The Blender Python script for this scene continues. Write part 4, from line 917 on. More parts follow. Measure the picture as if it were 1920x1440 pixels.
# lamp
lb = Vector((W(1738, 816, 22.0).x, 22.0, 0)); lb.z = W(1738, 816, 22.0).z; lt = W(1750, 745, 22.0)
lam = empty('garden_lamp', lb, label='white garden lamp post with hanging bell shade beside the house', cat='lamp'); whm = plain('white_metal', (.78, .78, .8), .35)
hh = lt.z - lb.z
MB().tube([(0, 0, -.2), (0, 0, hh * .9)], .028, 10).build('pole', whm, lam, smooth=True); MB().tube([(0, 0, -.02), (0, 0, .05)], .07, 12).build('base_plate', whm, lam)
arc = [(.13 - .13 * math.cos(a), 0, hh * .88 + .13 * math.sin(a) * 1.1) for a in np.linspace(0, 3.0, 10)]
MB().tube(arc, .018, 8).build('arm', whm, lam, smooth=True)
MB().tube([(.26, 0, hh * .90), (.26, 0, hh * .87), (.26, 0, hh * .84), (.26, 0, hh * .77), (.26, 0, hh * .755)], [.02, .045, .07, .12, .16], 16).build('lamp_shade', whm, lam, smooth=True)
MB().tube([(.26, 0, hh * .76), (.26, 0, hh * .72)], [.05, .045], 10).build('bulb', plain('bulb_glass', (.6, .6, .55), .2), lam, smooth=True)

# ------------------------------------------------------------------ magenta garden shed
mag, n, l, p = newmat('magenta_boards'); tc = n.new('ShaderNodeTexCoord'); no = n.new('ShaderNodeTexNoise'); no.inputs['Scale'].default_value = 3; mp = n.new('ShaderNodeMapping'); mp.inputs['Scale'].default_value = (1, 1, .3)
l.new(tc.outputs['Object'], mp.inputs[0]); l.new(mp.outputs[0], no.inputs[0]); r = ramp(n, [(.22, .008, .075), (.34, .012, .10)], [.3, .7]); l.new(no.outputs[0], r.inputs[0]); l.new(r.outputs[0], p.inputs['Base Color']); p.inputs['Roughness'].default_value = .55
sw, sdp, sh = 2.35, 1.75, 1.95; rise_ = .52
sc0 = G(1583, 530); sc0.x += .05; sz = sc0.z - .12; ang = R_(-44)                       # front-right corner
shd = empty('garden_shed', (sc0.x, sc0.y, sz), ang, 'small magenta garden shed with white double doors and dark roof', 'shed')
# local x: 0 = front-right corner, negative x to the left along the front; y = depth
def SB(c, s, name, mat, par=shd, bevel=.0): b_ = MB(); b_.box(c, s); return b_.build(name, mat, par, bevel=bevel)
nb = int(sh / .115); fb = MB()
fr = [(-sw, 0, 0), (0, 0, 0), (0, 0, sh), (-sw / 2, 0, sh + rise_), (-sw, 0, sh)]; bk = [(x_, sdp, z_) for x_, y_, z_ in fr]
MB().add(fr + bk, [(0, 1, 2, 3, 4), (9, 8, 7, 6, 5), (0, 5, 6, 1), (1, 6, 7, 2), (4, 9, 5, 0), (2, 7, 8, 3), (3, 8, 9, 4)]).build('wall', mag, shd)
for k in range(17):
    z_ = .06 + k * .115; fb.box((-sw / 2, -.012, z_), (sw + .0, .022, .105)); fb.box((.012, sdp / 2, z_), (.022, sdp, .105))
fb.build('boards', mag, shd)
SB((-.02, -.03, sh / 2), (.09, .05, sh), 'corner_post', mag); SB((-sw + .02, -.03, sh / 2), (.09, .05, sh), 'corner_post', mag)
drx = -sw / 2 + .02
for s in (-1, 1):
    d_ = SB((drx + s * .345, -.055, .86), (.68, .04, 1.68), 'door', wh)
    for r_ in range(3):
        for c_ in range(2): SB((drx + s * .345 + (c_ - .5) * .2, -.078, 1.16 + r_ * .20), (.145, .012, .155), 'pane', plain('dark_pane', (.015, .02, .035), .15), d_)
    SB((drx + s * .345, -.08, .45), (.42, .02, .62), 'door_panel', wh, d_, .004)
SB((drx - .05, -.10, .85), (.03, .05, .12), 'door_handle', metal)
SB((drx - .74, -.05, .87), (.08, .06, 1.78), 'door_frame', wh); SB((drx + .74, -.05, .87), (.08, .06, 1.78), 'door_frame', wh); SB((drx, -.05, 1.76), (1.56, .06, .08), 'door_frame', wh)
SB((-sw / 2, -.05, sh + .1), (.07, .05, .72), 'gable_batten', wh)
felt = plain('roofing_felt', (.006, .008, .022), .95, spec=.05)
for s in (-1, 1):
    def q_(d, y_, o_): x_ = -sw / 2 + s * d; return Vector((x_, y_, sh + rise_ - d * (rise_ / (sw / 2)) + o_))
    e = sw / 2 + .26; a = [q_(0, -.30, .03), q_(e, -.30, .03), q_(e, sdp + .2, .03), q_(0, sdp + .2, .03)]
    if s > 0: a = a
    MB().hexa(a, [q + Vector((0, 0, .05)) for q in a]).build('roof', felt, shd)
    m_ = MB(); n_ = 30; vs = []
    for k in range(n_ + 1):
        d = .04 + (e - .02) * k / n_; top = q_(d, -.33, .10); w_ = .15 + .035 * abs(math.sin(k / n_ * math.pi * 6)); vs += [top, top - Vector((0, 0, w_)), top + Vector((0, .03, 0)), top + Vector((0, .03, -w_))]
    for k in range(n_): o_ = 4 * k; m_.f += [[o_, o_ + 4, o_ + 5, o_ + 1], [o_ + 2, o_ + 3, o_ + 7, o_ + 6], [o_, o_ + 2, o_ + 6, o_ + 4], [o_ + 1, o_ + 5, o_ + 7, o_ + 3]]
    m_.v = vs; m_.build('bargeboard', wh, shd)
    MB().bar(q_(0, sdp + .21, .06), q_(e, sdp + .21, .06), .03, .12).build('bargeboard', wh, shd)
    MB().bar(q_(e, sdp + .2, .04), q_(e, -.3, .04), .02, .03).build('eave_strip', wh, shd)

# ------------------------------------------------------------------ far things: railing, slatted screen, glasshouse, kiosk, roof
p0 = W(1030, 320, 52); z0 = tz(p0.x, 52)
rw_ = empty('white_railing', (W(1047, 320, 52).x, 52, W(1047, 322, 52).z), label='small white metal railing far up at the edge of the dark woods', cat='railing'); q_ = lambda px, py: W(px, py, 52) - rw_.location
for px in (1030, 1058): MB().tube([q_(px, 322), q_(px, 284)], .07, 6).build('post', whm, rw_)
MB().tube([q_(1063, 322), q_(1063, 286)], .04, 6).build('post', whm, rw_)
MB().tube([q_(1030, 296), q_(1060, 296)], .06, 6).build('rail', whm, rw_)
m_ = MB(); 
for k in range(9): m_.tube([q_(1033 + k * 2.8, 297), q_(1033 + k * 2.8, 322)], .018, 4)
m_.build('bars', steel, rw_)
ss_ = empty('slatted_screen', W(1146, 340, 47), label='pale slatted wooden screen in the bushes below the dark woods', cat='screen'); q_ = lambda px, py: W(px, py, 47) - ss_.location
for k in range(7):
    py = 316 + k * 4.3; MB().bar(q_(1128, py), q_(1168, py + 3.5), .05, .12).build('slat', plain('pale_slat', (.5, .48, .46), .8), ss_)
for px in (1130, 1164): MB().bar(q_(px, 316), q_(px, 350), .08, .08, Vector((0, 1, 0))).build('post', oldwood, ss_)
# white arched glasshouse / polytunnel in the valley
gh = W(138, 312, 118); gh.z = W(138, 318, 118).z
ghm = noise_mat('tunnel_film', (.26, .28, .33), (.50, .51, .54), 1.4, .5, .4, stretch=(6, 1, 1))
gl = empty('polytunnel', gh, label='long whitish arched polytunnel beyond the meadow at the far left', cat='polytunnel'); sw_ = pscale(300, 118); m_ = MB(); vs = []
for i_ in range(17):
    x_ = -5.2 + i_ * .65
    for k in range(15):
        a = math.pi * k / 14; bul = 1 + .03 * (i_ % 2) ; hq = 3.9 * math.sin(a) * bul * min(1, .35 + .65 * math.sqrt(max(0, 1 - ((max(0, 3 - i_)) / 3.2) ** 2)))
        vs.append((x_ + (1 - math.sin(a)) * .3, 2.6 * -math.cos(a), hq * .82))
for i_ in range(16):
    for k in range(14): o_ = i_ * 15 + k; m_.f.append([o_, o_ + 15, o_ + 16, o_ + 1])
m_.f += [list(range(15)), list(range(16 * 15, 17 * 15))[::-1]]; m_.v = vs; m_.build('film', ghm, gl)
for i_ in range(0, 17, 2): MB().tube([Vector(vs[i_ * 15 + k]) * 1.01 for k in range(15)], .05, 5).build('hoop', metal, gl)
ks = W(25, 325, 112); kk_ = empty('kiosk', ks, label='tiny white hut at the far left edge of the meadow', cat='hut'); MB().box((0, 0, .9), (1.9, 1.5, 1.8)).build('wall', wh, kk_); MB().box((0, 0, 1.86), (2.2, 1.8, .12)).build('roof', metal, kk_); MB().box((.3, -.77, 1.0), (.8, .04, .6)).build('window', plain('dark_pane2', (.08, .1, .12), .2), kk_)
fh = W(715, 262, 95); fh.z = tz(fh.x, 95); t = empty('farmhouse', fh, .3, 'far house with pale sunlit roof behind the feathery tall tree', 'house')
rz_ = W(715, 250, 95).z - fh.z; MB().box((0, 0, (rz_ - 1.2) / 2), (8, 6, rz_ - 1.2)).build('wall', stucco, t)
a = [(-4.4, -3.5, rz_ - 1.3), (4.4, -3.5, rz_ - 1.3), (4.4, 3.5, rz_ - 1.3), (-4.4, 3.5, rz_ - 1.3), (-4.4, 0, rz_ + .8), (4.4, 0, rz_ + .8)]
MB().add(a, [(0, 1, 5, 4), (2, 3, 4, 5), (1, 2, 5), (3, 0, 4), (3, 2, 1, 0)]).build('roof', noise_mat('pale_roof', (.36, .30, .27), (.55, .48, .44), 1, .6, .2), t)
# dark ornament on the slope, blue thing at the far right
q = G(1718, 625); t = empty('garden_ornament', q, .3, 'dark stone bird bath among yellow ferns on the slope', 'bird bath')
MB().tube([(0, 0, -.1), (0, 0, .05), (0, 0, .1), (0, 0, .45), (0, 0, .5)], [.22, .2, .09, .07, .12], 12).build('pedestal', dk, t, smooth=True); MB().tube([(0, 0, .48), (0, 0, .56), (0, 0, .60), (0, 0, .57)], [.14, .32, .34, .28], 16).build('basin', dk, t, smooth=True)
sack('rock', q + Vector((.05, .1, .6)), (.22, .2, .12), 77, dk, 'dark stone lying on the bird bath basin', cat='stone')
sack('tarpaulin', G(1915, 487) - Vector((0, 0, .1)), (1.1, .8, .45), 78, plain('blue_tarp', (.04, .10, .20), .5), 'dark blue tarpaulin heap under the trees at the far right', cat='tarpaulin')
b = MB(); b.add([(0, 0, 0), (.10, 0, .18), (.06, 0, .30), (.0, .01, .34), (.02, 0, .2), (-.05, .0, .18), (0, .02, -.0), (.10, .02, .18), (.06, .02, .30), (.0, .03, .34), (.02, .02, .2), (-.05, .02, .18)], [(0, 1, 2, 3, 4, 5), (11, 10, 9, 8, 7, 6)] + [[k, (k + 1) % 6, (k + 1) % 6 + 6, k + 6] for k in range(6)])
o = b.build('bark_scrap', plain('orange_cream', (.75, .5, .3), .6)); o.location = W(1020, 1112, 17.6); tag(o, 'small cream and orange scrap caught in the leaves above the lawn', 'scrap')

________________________

* _CHALLENGE_
Repeat exactly, please, each line from the beginning of the data through the line with "MB().tube([(.26, 0, hh * .76), (.26, 0, hh" in it, and only those lines.

* _OUTPUT BELOW_
The Blender Python script for this scene continues. Write part 4, from line 917 on. More parts follow. Measure the picture as if it were 1920x1440 pixels.
# lamp
lb = Vector((W(1738, 816, 22.0).x, 22.0, 0)); lb.z = W(1738, 816, 22.0).z; lt = W(1750, 745, 22.0)
lam = empty('garden_lamp', lb, label='white garden lamp post with hanging bell shade beside the house', cat='lamp'); whm = plain('white_metal', (.78, .78, .8), .35)
hh = lt.z - lb.z
MB().tube([(0, 0, -.2), (0, 0, hh * .9)], .028, 10).build('pole', whm, lam, smooth=True); MB().tube([(0, 0, -.02), (0, 0, .05)], .07, 12).build('base_plate', whm, lam)
arc = [(.13 - .13 * math.cos(a), 0, hh * .88 + .13 * math.sin(a) * 1.1) for a in np.linspace(0, 3.0, 10)]
MB().tube(arc, .018, 8).build('arm', whm, lam, smooth=True)
MB().tube([(.26, 0, hh * .90), (.26, 0, hh * .87), (.26, 0, hh * .84), (.26, 0, hh * .77), (.26, 0, hh * .755)], [.02, .045, .07, .12, .16], 16).build('lamp_shade', whm, lam, smooth=True)
MB().tube([(.26, 0, hh * .76), (.26, 0, hh * .72)], [.05, .045], 10).build('bulb', plain('bulb_glass', (.6, .6, .55), .2), lam, smooth=True)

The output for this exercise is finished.